Chinese producers used to duplicate a foreign show by copying its every detail in a new program. But it didn't work well because the producers got only superficial experience that way. By buying the right to use the format, Zheng said, they have a chance to gain a full measure of production experience in addition to learning from the concept editing done by the original channels. The producers are usually given a formula, which they call the "bible". This offers guidelines on production processes, some as detailed as where to place a camera and how to switch a scene.

But even with this imported technological support, many reproductions in China are far from successful. Most have had mediocre success, earning less than a rating of 1 - far from satisfactory, considering the reported millions of yuan Chinese broadcasters have thrown into the purchase.

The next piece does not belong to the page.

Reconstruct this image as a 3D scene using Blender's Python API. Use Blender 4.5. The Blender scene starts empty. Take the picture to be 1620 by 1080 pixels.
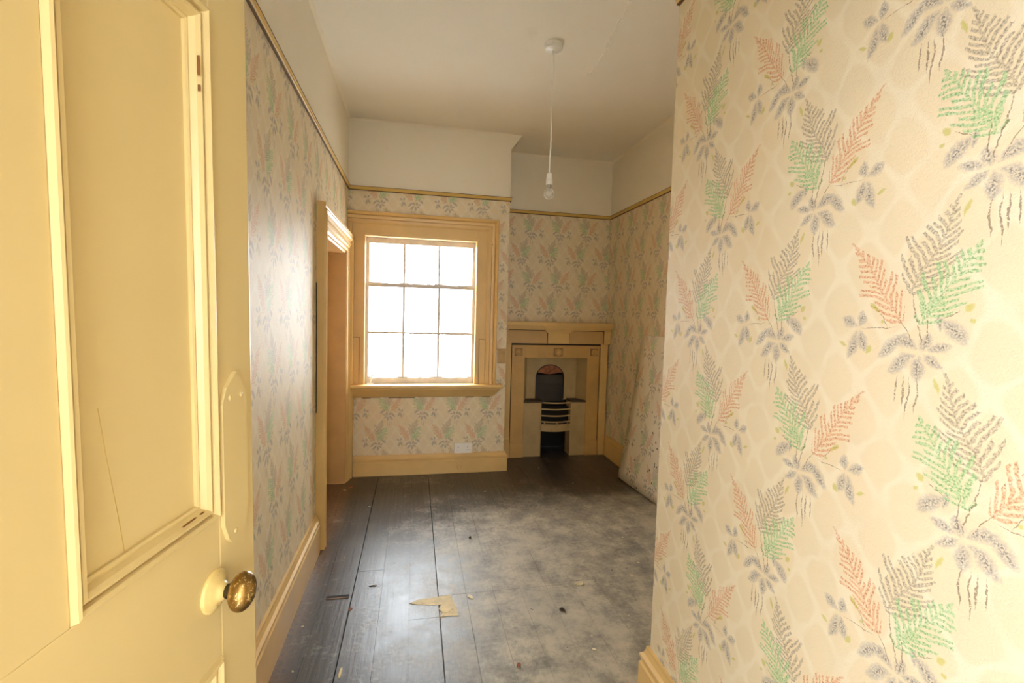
import bpy, bmesh, math, random
from mathutils import Vector, Matrix
random.seed(7)
SC = bpy.context.scene
COL = SC.collection

# ------------------------------------------------------------------ camera, sky, daylight, exposure
H = 2.85            # ceiling
L = 3.943           # window wall
L2 = 4.366          # alcove wall
W = 2.385           # right wall
BX = 1.297          # end of the window wall, side of the alcove
PX, PY = 1.30, 1.354   # partition face and its far corner
NY = -0.03          # room side of the doorway wall
ZR = 2.315          # picture rail
cam_d = bpy.data.cameras.new('camera')
cam_d.sensor_width = 36.0
cam_d.lens = 743.0752 / 1620 * 36
cam_d.clip_start = 0.02
cam_o = bpy.data.objects.new('camera', cam_d)
COL.objects.link(cam_o)
yaw, pit, rol = 0.2047, -0.0571, 0.027
f = Vector((math.sin(yaw) * math.cos(pit), math.cos(yaw) * math.cos(pit), math.sin(pit)))
r = Vector((math.cos(yaw), -math.sin(yaw), 0))
u = r.cross(f)
r2 = r * math.cos(rol) + u * math.sin(rol)
u2 = -r * math.sin(rol) + u * math.cos(rol)
M = Matrix.Identity(4)
for i in range(3):
    M[i][0], M[i][1], M[i][2] = r2[i], u2[i], -f[i]
M[0][3], M[1][3], M[2][3] = 0.5273, 0.0, 1.35
cam_o.matrix_world = M
SC.camera = cam_o

world = bpy.data.worlds.new('overcast_sky')
SC.world = world
world.use_nodes = True
bg = world.node_tree.nodes['Background']
bg.inputs['Color'].default_value = (0.89, 0.95, 1.0, 1)
bg.inputs['Strength'].default_value = 25.0


def portal(name, loc, rot, sx, sy):
    d = bpy.data.lights.new(name, 'AREA')
    d.shape = 'RECTANGLE'; d.size = sx; d.size_y = sy
    d.cycles.is_portal = True
    o = bpy.data.objects.new(name, d)
    o.location = loc; o.rotation_euler = rot
    COL.objects.link(o)
    return o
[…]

Canxing Production Publicity Director Lu Wei thinks the reason is obvious: The atmosphere and tempo of many programs are far from ideal, and it's definitely a problem with their technical production.

"The program format itself is not omnipotent. If the local production team is not well trained, the final result won't be good. What the bible offers is simply a framework of ideas. You can only effectively apply it after you think out why they are doing it so," Lu said.

"After all, it's a matter of how hard and quickly you can learn. You have to know what exactly other people are good at before you create something new to overpower them."

With such devotion to learning, Lu said Canxing has trained a high-level editing team while producing the Chinese version of Got Talent, which has become the first huge success in the reproduction genre. The show reached 600 million viewers and had a whopping 5.91 rating in its Sunday primetime slot on Dragon TV in July last year - in China, shows with as little as a 1.3 rating are usually seen as hits.

The team had two of their innovations included in the latest issue of the format's bible, according to Lu. One is adding a live voting session by media representatives across the country. The other is giving more importance to personalizing the contestants. Both have contributed to the success of a talent competition in a Chinese cultural context.